The natural world can still be explained using the laws that he established back then. In this book, which makes no claim to be a comprehensive biography--if we wanted to understand Newton''s life and work as fully as is possible some three hundred years after his death, we would have to write entire libraries of books, which experts in the past have indeed done (see, for example, the recommended reading at the end of this book)--I take a look at the way in which Newton treated himself and his fellow human beings, complete with all the disputes, absurd decisions, and bizarre episodes, which find no mention in the usual physics text books. Newton was a strange and awkward chap from the very beginning. "What shall become of me? I will make an end of it. I can only weep. I do not know what to do." He wrote these depressing lines in his notebook while still a youth. After a not particularly happy childhood, he saw no prospect of a happier life as an adult.

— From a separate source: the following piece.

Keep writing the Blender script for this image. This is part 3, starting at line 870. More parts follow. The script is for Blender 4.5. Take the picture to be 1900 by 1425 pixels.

His father had died before his birth, and his mother remarried when Isaac was three years old. The child seemed to be viewed as a nuisance for the young couple and was sent off to live with his grandmother. At school, he was cleverer by some distance than his classmates, which only served to heighten his sense of isolation. A list of all Newton''s "sins," as written later, at the age of nineteen, in his notebook, gives an indication of his relationship with his family and other people in general. When he writes that he was guilty of "peevishness with my mother," that''s understandable. Entries like "Stealing cherry cobs from Eduard Storer" or "Calling Dorothy Rose a jade" also sound like things that youngsters are prone to do, just as pretty much every boy has at some point had "unclean thoughts words and actions and dreams." "Making pies on Sunday night" or "Making a mousetrap on Sunday" are no longer considered misdeeds today, though they obviously lay heavy on Newton''s heart. But some entries provide a deeper insight into his character: "Wishing death and hoping it to some" or "Striking many.


" And by the time we read "Threatening my father and mother Smith to burn them and the house over them," it is clear that Isaac Newton''s head was full of thoughts that have no place in a normal childhood and youth. It follows that Newton preferred to focus on the physical world around him than on other people. He was fascinated by machines, constructed water mills, and observed how, when light passed through tiny holes in the wall of his attic bedroom, the sun''s course could be measured with the rays of light. He then made sundials that were so accurate that the family he lived with during his school days used them to tell the time. When Isaac was sixteen, his mother--now a widow once more--summoned him back home to take over the family''s farming activities, which ran completely contrary to his interests. Farming was not one of Newton''s fortes. He might have been better at it if he had had any interest at all in the work. But even then, he was above all a difficult, selfish, and childish young man--one who had no desire for tough physical activity.


Fortunately for him and for science, however, his uncle and his former teacher were able to convince Isaac''s mother to allow him to attend the University of Cambridge. In June 1661, Newton left his home village of Woolsthorpe in the county of Lincolnshire and set off for the university. There, he began the work that would shake the foundations of the world as it was then and whose effects can still be felt today. There, he also began the next stage of the development of his character, such that we can say in hindsight, "What a scientific genius! And what an asshole!".